Unless I'm mistaken, that's equivalent to:

let nestedOptional: Int??? = 1
let unwrapped = nestedOptional.flatMap { $0! }
print(type(of: unwrapped)) // Optional<Int>

And it only works for 2 and 3 levels of optionality, ie it doesn't do what the OP asked for ("flatten any arbitrary Optional, no matter how deeply nested, down to a single level of optionality"):

let nestedOptional1: Int?? = 1
let nestedOptional2: Int??? = 1
let nestedOptional3: Int???? = 1
let nestedOptional4: Int????? = 1
let unwrapped1 = nestedOptional1.flatMap { $0! }
let unwrapped2 = nestedOptional2.flatMap { $0! }
let unwrapped3 = nestedOptional3.flatMap { $0! }
let unwrapped4 = nestedOptional4.flatMap { $0! }
print(type(of: unwrapped1)) // Optional<Int>
print(type(of: unwrapped2)) // Optional<Int>
print(type(of: unwrapped3)) // Optional<Optional<Int>>
print(type(of: unwrapped4)) // Optional<Optional<Optional<Int>>>

Also, for a single level of optionality

let nestedOptional0: Int? = 1

the expression won't compile:

let unwrapped0 = nestedOptional0.flatMap { $0! } // ERROR: Cannot force unwrap value of non-optional type 'Int'
1 Like
(Jens Persson) #8

May I present this non-recursive solution which doesn't erase the type (but still works for Any?):

func funwrap<T>(_ v: T????????????????????) -> T? {
    return (v as? T?) ?? nil
}

It works for 0 through 20 levels of optionality.

Adding more than 20 gets hard on the type checker, and the following demonstration program will take 15 seconds to compile on my machine:

func funwrap<T>(_ v: T????????????????????) -> T? {
    return (v as?
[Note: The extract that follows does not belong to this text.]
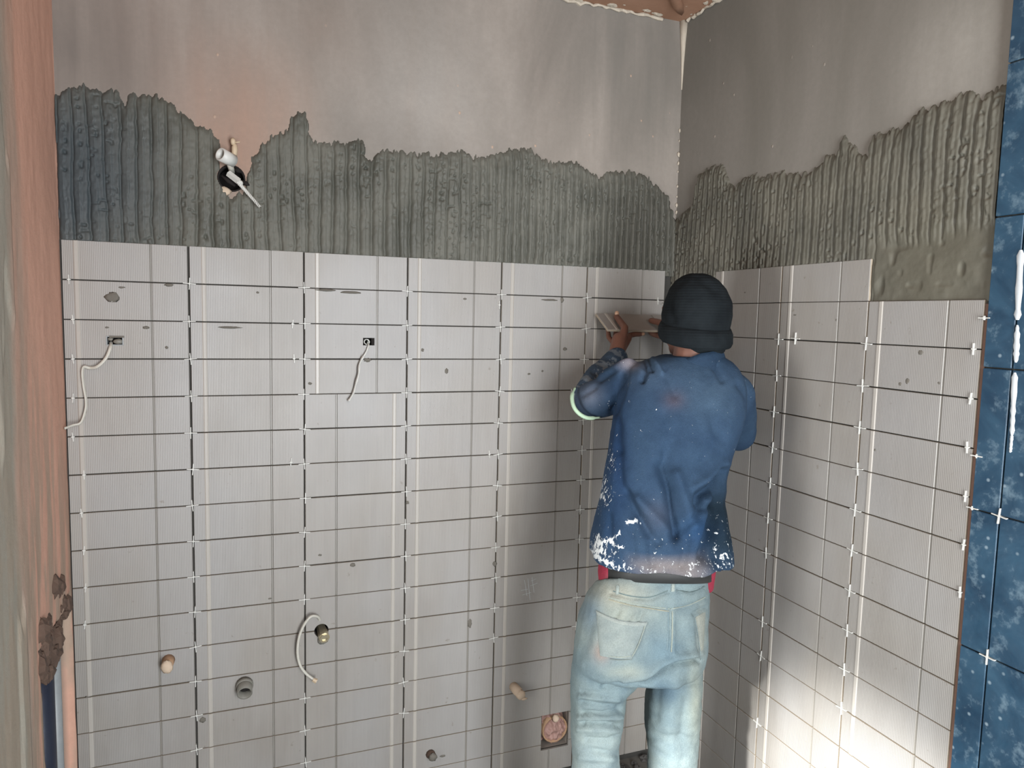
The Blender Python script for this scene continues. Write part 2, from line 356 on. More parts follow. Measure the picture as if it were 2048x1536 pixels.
# ------------------------------------------------------------------ tiles
FT = .0125; TH = .008
bed = MB().box((XL, -FT+TH-.0005, 0), (-.002, 0, Z0+.1)).build('adhesive_bed', M_bed, wall_back)
boolean(bed, list(cuts.values()))
MB().box((-FT+TH-.0005, YR, 0), (0, -.012, 1.636)).box((-FT+TH-.0005, -.849, 1.63), (0, -.262, 1.737)).build('adhesive_bed', M_bed, wall_right)
def tile_mesh(a, b, hh, L=.2957):
    """front faces -Y, a..b: the part of the full tile's length that is kept"""
    prof = [(0, .0012), (.0012, 0)]
    for c0, hw, d in ((.118, .0060, -.0016), (.700, .0032, .0018)):
        x = c0*L; prof += [(x-hw, 0), (x-hw*.6, d), (x+hw*.6, d), (x+hw, 0)]
    prof += [(L-.0012, 0), (L, .0012)]
    xs = [p[0] for p in prof]; ds = [p[1] for p in prof]; A, B = a*L, b*L
    pts = [(A, float(np.interp(A, xs, ds)))] + [(x, d) for x, d in prof if A+1e-5 < x < B-1e-5] + [(B, float(np.interp(B, xs, ds)))]
    v = []; n = len(pts); c = (A+B)/2
    for z, e in ((-hh/2, .0010), (-hh/2+.001, 0), (hh/2-.001, 0), (hh/2, .0010)):
        for x, d in pts: v.append((x-c, -TH/2 + d + e, z))
    f = [(r*n+i, r*n+i+1, (r+1)*n+i+1, (r+1)*n+i) for r in range(3) for i in range(n-1)]; nf = len(f); b0 = len(v)
    v += [(A-c, TH/2, -hh/2), (B-c, TH/2, -hh/2), (B-c, TH/2, hh/2), (A-c, TH/2, hh/2)]
    f += [(b0+3, b0+2, b0+1, b0), tuple([b0, b0+1] + [n-1-i for i in range(n)]), tuple([b0+2, b0+3] + [3*n+i for i in range(n)]),
          (b0+3, b0, 0, n, 2*n, 3*n), (b0+1, b0+2, 4*n-1, 3*n-1, 2*n-1, n-1)]
    me = mesh('tile', v, f); me.materials.append(M_tile); me.materials.append(M_biscuit); me.materials.append(M_band); me.materials.append(M_line)
    mi = []
    for r_ in range(3):
        for i in range(n-1):
            q = (pts[i][0]+pts[i+1][0])/2/L; mi.append(2 if abs(q-.118)*L < .0060 else (3 if abs(q-.700)*L < .0026 else 0))
    me.polygons.foreach_set('material_index', mi + [1]*(len(f)-nf)); return me
HT = PH - .0026
T_full = tile_mesh(0, 1, HT); T_left = tile_mesh(.012, 1, HT); T_sliver = tile_mesh(0, .115, HT); T_corner = tile_mesh(.19, 1, HT); T_end = tile_mesh(0, .965, HT)
cut_tiles = []
def put_tile(me, loc, wall, rz=0, flip=False):
    o = bpy.data.objects.new('tile', me); COL.objects.link(o); o.parent = wall
    o.location = (loc[0], loc[1], loc[2] + random.uniform(-.0005, .0005))
    o.rotation_euler = (random.uniform(-.0025, .0025), random.uniform(-.0014, .0014) + (math.pi if flip else 0), rz + random.uniform(-.003, .003)); return o
yf = -FT + TH/2
for j in range(-1, 16):
    zc = Z0 - j*PH - PH/2; me_h = None
    for c in range(-1, 6):
        flip = (c == 1 and j >= 3)
        if c == -1: me, x = T_left, (XL+.0045 + X1 - .0018)/2
        elif c == 5:
            if j < 0: continue
            me, x = T_sliver, X1 + 5*PW + .0018 + .115*.2957/2
        else: me, x = T_full, X1 + c*PW + PW/2
        o = put_tile(me, (x, yf, zc), wall_back, 0, flip)
        for q in (P1, P2, P4, P5):
            if abs(q[0]-x) < .21 and abs(q[2]-zc) < .12: cut_tiles.append(o); break
bpy.context.view_layer.update()
for o in cut_tiles:
    o.data = o.data.copy(); boolean(o, [cuts[k] for k in ('sq', 'sq2', 'wt', 'bg')])
ZR = 1.5377
for j in range(-2, 15):
    zc = ZR - j*PH - PH/2
    for c in range(4):
        if j == -2 and c in (0, 3): continue
        if c == 0: me, y = T_corner, -(.013 + .2475)/2
        elif c == 3: me, y = T_end, -(.8508 + .965*.2957/2)
        else: me, y = T_full, -(.249 + (c-1)*PW + PW/2)
        put_tile(me, (yf, y, zc + (.0 if j > -2 else -.0012)), wall_right, -math.pi/2)
for c in cuts.values(): bpy.data.objects.remove(c)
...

T?) ?? nil
}

let  v0: Int = 0
let  v1: Int? = nil
let  v2: Int?? = 2
let  v3: Int??? = nil
let  v4: Int???? = 4
let  v5: Int????? = nil
let v20: Int???????????????????? = 20

let result: [Int?] = [ funwrap(v0), funwrap(v1), funwrap(v2), funwrap(v3),
    funwrap(v4), funwrap(v5), funwrap(v20) ]

print(result)

$ time swiftc demo.swift
real 0m15.087s
user 0m14.762s
sys 0m0.270s
$ ./demo
[Optional(0), nil, Optional(2), nil, Optional(4), nil, Optional(20)]
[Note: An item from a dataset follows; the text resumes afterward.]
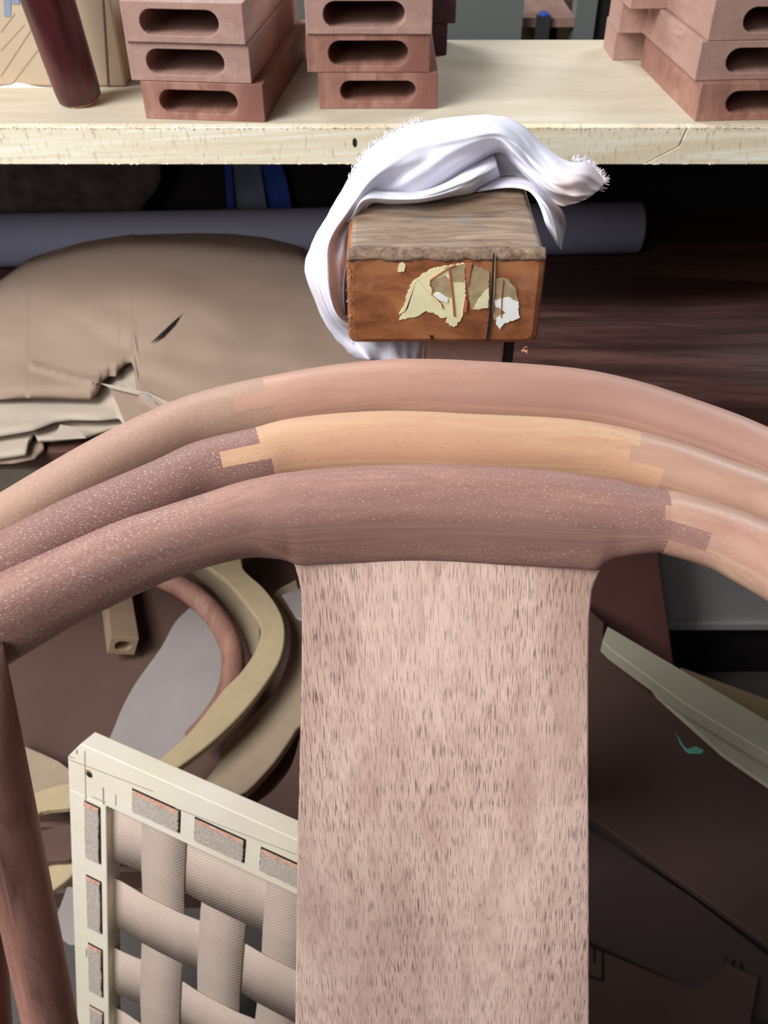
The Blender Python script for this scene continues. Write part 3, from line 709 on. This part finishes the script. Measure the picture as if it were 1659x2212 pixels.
on_front(jag([(440, 185), (470, 168), (490, 185), (480, 240), (430, 245)], 3, 14, 11), M_PAINT, 'paint_fleck', .0007)
def line_on(pts, w, m, nm, off):
    P = [Vector((x, y)) for x, y in pts]; l, r = [], []
    for i, p_ in enumerate(P):
        d = (P[min(i+1, len(P)-1)]-P[max(0, i-1)]).normalized(); n_ = Vector((-d.y, d.x))*w; l.append(tuple(p_+n_)); r.append(tuple(p_-n_))
    return on_front(l+r[::-1], m, nm, off)
M_SCR = plain('scratch_orange', srgb(186, 104, 48), .1, 60)
line_on([(830, 225), (848, 360), (860, 470), (870, 590)], 7, M_SCR, 'scratch', .0014)
line_on([(880, 190), (800, 232), (690, 305)], 5, M_SCR, 'scratch', .0014)
line_on([(684, 305), (680, 350), (705, 375), (700, 405), (688, 420)], 3, M_SCR, 'scratch', .0014)
line_on([(700, 425), (745, 465), (770, 490), (780, 530)], 3, M_SCR, 'scratch', .0014)
line_on([(1250, 310), (1240, 420), (1235, 600)], 4, M_SCR, 'scratch', .0014)
on_front([(960, 180), (1010, 175), (985, 330), (975, 360), (962, 300)], M_SCR, 'scratch', .0013)
on_front([(955, 440), (975, 470), (965, 560), (935, 560)], M_SCR, 'scratch', .0013)
on_front([(1172, 100), (1186, 110), (1184, 250), (1176, 420), (1160, 560), (1150, 700), (1132, 790), (1118, 760), (1140, 600), (1156, 420), (1166, 230)], M_BLACK, 'deep_crack', .0016, 'dark vertical crack')
on_front([(1186, 110), (1192, 110), (1190, 260), (1182, 430), (1168, 560), (1176, 420)], M_PAINTD, 'crack_lip', .0018)
on_front(jag([(680, 740), (700, 735), (702, 765), (684, 770)], 2, 10, 2), M_BLACK, 'pit', .0009)
for k in range(34):
    x = 25+random.uniform(0, 38); y = random.uniform(180, 740); s_ = random.uniform(3, 10)
    on_front([(x, y), (x+s_, y+2), (x+s_*.8, y+s_*1.6), (x-2, y+s_*1.2)], M_PAINTD if k % 2 else M_RAW, 'flake', .0005)
random.seed(5)
q = PY(1133, 757, YK+.004)
sp = [q+Vector((random.uniform(-.002, .002), random.uniform(-.002, .002), -.0008*k)) for k in range(-3, 3)]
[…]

But isn't the simplest solution to just use as? T? directly, like this:

// Here, v can have any level of optionality, although there will be a warning
// when flattening if the level is 0, 1 or 2:
let v: Int??????????????????????????????????????????????????????????? = 123
let flattenedToOneLevelOfOptionality = (v as? Int?) ?? nil

print(type(of: flattenedToOneLevelOfOptionality)) // Always prints Optional<Int>
dump(flattenedToOneLevelOfOptionality)
(Michel Fortin) #9

v as? Int is even simpler:

let v: Int??????????????????????????????????????????????????????????? = 123
let flattenedToOneLevelOfOptionality = v as? Int
(Jens Persson) #10

Ah, of course! :man_facepalming: So my "solution" (which is really just an unnecessary wrapper around as?) can be simplified into:

func funwrap<T>(_ v: T????????????????????) -> T? {
    return (v as? T)
}

It would be interesting to know if it is possible to rewrite this function (still non-recursively) so that it works for any level of optionality, ie not just 0 through 20, but 0 and more.

#11

In additional to be being limited by the number of question marks you write in the function definition, that also breaks down when Any is involved, by actually increasing the optionality up to the number of question marks:

let x: Any? = 0
let y = funwrap(x)
print(y.debugDescription)
// Optional(Optional(Optional(Optional(Optional(Optional(Optional(Optional(Optional(Optional(
//  Optional(Optional(Optional(Optional(Optional(Optional(Optional(Optional(Optional(Optional(
//   Optional(0)))))))))))))))))))))
(Jens Persson) #12

You're right. I'm almost sure that I did double check that it worked for Any ... : P

#13

Well, some people seem to think it’s a good idea to work with constructs like a dictionary of AnyKeyPaths to optional properties. I don’t personally vouch for that design, but it apparently exists.

Mostly I just wanted to see if I could, and it wasn’t immediately obvious how to test whether an Any is actually an Optional for recursive unwrapping.

What is more difficult, is to programmatically identify the bottom-most Wrapped type in an arbitrary stack of Optionals that includes Any?, especially if some layer other than the innermost is actually .none.